━━━ Dataset excerpts

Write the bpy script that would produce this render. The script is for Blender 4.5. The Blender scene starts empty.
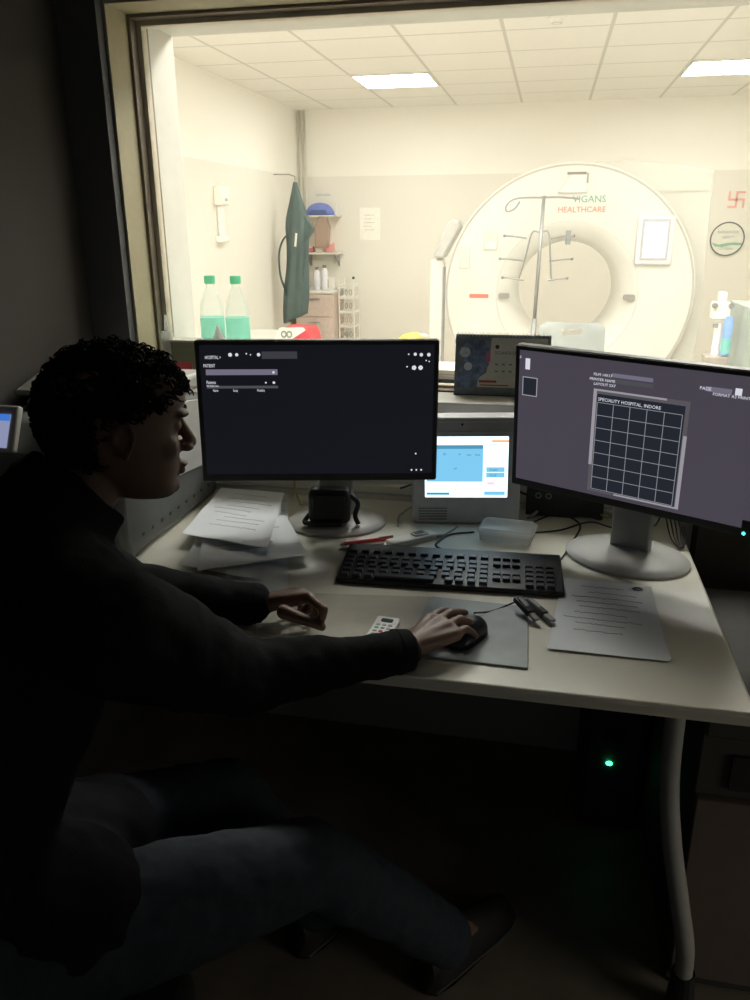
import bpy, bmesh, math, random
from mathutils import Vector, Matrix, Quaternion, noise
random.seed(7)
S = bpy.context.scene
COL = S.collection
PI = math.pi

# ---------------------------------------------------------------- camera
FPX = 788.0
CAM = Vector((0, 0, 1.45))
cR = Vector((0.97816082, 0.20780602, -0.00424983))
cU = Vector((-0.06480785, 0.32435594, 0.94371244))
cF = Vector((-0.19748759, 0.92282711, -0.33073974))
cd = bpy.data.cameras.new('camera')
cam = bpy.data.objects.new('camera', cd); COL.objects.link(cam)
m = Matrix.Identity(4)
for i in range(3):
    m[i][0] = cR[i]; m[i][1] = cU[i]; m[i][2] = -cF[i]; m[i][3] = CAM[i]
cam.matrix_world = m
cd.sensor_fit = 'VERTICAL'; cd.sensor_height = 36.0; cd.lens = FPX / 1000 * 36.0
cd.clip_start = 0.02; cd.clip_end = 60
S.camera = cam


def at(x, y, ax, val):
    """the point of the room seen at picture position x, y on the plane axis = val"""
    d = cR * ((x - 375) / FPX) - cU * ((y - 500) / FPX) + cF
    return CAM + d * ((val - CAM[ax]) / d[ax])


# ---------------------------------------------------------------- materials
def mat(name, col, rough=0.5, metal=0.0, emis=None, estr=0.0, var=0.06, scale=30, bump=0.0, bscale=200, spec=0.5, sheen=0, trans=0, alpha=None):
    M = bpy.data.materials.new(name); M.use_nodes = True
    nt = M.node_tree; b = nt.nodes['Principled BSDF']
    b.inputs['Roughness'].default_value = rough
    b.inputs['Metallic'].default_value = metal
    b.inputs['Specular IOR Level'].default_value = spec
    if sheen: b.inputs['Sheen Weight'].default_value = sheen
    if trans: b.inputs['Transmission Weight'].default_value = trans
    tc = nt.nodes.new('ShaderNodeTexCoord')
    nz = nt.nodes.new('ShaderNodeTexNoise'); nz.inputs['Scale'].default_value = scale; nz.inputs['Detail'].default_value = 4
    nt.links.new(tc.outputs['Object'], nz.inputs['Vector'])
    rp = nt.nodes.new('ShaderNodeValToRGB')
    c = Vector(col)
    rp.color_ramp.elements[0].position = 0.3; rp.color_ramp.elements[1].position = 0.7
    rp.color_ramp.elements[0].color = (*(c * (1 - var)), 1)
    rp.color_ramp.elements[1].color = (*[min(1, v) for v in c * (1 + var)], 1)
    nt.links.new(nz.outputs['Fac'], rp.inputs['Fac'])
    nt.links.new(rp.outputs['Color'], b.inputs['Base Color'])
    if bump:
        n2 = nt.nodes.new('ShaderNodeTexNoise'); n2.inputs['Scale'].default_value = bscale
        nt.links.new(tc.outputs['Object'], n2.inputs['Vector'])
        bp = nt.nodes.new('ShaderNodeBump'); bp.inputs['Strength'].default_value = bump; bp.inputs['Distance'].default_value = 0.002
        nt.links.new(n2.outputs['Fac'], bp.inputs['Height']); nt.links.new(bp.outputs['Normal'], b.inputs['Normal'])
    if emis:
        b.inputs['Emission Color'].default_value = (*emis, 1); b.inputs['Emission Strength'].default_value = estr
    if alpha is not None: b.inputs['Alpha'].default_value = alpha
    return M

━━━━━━
━━━ Dataset excerpts

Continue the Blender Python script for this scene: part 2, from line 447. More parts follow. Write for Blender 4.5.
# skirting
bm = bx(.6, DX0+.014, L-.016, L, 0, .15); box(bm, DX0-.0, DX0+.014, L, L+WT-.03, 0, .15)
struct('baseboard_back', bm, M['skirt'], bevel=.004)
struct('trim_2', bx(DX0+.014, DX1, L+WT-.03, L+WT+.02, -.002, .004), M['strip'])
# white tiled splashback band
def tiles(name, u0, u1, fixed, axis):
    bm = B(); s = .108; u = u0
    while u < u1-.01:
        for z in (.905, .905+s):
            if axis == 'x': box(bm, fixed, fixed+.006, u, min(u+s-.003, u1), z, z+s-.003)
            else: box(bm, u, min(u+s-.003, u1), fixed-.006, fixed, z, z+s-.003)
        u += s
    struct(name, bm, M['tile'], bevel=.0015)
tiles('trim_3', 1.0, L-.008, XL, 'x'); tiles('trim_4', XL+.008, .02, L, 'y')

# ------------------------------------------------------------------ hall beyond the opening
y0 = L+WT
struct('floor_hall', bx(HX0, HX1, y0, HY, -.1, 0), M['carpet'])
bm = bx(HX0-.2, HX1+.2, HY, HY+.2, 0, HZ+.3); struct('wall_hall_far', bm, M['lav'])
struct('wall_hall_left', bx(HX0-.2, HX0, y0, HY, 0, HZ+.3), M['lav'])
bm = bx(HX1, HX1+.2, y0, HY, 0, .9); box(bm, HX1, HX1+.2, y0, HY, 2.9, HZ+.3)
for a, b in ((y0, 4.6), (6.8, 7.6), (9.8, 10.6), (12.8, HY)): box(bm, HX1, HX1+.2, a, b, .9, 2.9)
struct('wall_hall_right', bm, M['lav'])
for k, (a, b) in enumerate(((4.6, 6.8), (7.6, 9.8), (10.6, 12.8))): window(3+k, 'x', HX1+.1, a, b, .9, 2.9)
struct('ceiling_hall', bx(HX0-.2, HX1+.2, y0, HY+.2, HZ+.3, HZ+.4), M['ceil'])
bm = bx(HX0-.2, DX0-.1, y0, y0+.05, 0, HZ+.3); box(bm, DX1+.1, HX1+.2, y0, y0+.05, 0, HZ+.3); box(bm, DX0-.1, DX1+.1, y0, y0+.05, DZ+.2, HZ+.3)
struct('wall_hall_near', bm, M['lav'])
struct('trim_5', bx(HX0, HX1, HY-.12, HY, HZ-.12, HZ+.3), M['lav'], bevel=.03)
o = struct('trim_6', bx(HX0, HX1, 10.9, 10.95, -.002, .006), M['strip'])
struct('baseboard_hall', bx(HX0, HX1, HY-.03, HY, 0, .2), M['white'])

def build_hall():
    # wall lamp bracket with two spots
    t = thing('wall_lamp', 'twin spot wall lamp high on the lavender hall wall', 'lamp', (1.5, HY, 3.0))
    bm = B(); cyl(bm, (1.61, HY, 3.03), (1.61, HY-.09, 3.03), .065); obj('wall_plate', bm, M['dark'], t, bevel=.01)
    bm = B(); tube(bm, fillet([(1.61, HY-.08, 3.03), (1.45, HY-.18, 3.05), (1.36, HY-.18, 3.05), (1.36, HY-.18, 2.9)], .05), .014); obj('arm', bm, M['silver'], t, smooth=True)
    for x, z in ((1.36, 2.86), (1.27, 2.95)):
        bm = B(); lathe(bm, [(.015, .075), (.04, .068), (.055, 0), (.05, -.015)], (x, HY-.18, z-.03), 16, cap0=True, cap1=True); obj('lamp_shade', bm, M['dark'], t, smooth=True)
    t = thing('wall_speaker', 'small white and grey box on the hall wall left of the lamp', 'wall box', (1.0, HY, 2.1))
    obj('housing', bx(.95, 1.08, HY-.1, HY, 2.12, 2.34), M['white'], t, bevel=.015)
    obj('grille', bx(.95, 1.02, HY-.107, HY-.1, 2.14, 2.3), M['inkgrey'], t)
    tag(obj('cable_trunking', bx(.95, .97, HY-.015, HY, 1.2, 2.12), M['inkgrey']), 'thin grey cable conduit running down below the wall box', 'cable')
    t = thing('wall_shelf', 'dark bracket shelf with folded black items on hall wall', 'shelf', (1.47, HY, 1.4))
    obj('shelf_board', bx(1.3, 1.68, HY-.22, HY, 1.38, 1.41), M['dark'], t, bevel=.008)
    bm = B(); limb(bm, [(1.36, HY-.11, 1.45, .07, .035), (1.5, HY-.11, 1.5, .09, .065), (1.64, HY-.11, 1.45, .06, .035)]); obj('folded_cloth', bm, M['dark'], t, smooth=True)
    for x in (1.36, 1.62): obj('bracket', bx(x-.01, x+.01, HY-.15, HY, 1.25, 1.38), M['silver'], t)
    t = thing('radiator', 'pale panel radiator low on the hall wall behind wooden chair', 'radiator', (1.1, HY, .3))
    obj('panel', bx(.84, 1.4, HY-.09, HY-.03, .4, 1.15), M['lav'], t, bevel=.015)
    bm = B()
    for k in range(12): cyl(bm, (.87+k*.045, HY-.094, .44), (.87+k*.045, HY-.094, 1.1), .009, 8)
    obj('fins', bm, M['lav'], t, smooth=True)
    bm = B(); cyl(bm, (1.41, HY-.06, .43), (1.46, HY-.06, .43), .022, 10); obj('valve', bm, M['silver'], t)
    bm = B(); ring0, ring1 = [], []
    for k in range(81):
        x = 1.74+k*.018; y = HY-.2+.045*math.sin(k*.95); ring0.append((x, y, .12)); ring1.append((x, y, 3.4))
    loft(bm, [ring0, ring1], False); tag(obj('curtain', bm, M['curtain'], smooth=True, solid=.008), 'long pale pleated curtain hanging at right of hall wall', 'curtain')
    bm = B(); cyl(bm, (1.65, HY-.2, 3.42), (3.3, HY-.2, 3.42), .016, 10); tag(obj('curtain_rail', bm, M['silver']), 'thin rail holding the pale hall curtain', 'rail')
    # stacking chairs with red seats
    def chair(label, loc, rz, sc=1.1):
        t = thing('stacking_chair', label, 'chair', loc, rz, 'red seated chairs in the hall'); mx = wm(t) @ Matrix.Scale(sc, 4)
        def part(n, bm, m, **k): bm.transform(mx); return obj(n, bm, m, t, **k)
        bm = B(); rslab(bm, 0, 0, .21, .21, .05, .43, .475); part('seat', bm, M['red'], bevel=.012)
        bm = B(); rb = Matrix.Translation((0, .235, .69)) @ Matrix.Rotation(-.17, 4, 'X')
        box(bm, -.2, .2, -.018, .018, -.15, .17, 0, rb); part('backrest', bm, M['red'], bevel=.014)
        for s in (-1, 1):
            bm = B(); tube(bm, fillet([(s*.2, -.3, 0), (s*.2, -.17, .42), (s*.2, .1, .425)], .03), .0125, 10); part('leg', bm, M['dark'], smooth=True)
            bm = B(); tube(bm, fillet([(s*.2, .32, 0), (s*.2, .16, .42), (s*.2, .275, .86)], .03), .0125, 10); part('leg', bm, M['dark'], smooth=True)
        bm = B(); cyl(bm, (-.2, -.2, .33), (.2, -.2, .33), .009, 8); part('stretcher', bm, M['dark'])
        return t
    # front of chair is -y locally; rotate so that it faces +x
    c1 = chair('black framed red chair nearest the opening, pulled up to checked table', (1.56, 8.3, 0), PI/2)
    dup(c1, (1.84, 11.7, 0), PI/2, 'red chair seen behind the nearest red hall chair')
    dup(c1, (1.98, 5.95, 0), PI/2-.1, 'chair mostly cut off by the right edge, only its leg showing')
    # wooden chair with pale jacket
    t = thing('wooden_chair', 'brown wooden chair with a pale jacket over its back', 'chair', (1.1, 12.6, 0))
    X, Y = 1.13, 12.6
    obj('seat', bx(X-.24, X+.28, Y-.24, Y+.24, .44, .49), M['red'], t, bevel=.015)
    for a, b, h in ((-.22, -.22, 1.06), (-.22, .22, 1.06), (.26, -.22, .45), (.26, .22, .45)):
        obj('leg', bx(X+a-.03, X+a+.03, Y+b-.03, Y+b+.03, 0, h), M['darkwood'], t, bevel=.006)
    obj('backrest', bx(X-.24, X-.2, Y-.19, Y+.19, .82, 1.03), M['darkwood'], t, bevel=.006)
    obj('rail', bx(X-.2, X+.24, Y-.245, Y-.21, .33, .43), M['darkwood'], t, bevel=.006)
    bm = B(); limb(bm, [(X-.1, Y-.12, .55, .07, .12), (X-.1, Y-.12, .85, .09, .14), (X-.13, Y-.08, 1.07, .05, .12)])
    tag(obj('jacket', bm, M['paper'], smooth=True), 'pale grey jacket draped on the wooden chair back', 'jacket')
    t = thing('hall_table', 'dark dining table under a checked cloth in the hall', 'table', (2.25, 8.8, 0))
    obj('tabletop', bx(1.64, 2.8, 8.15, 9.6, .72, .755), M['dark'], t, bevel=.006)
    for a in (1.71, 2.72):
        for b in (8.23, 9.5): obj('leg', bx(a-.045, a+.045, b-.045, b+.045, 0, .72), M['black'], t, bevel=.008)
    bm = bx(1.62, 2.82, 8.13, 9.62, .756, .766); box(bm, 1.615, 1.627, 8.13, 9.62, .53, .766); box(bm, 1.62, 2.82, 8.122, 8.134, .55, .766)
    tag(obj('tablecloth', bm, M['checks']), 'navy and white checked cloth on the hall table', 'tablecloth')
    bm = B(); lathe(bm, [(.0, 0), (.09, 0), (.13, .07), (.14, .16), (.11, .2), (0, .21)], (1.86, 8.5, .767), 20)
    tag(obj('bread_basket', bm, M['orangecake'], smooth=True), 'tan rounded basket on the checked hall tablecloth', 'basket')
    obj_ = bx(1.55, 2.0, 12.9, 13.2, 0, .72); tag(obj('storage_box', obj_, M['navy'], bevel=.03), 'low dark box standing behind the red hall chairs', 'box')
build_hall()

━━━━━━

__Given request__
In the listing above, find the line with "Continue the Blender" and the line with "0, .2), M['white'])", then print exactly those lines and every line between them.

__Written response__
Continue the Blender Python script for this scene: part 2, from line 447. More parts follow. Write for Blender 4.5.
# skirting
bm = bx(.6, DX0+.014, L-.016, L, 0, .15); box(bm, DX0-.0, DX0+.014, L, L+WT-.03, 0, .15)
struct('baseboard_back', bm, M['skirt'], bevel=.004)
struct('trim_2', bx(DX0+.014, DX1, L+WT-.03, L+WT+.02, -.002, .004), M['strip'])
# white tiled splashback band
def tiles(name, u0, u1, fixed, axis):
    bm = B(); s = .108; u = u0
    while u < u1-.01:
        for z in (.905, .905+s):
            if axis == 'x': box(bm, fixed, fixed+.006, u, min(u+s-.003, u1), z, z+s-.003)
            else: box(bm, u, min(u+s-.003, u1), fixed-.006, fixed, z, z+s-.003)
        u += s
    struct(name, bm, M['tile'], bevel=.0015)
tiles('trim_3', 1.0, L-.008, XL, 'x'); tiles('trim_4', XL+.008, .02, L, 'y')

# ------------------------------------------------------------------ hall beyond the opening
y0 = L+WT
struct('floor_hall', bx(HX0, HX1, y0, HY, -.1, 0), M['carpet'])
bm = bx(HX0-.2, HX1+.2, HY, HY+.2, 0, HZ+.3); struct('wall_hall_far', bm, M['lav'])
struct('wall_hall_left', bx(HX0-.2, HX0, y0, HY, 0, HZ+.3), M['lav'])
bm = bx(HX1, HX1+.2, y0, HY, 0, .9); box(bm, HX1, HX1+.2, y0, HY, 2.9, HZ+.3)
for a, b in ((y0, 4.6), (6.8, 7.6), (9.8, 10.6), (12.8, HY)): box(bm, HX1, HX1+.2, a, b, .9, 2.9)
struct('wall_hall_right', bm, M['lav'])
for k, (a, b) in enumerate(((4.6, 6.8), (7.6, 9.8), (10.6, 12.8))): window(3+k, 'x', HX1+.1, a, b, .9, 2.9)
struct('ceiling_hall', bx(HX0-.2, HX1+.2, y0, HY+.2, HZ+.3, HZ+.4), M['ceil'])
bm = bx(HX0-.2, DX0-.1, y0, y0+.05, 0, HZ+.3); box(bm, DX1+.1, HX1+.2, y0, y0+.05, 0, HZ+.3); box(bm, DX0-.1, DX1+.1, y0, y0+.05, DZ+.2, HZ+.3)
struct('wall_hall_near', bm, M['lav'])
struct('trim_5', bx(HX0, HX1, HY-.12, HY, HZ-.12, HZ+.3), M['lav'], bevel=.03)
o = struct('trim_6', bx(HX0, HX1, 10.9, 10.95, -.002, .006), M['strip'])
struct('baseboard_hall', bx(HX0, HX1, HY-.03, HY, 0, .2), M['white'])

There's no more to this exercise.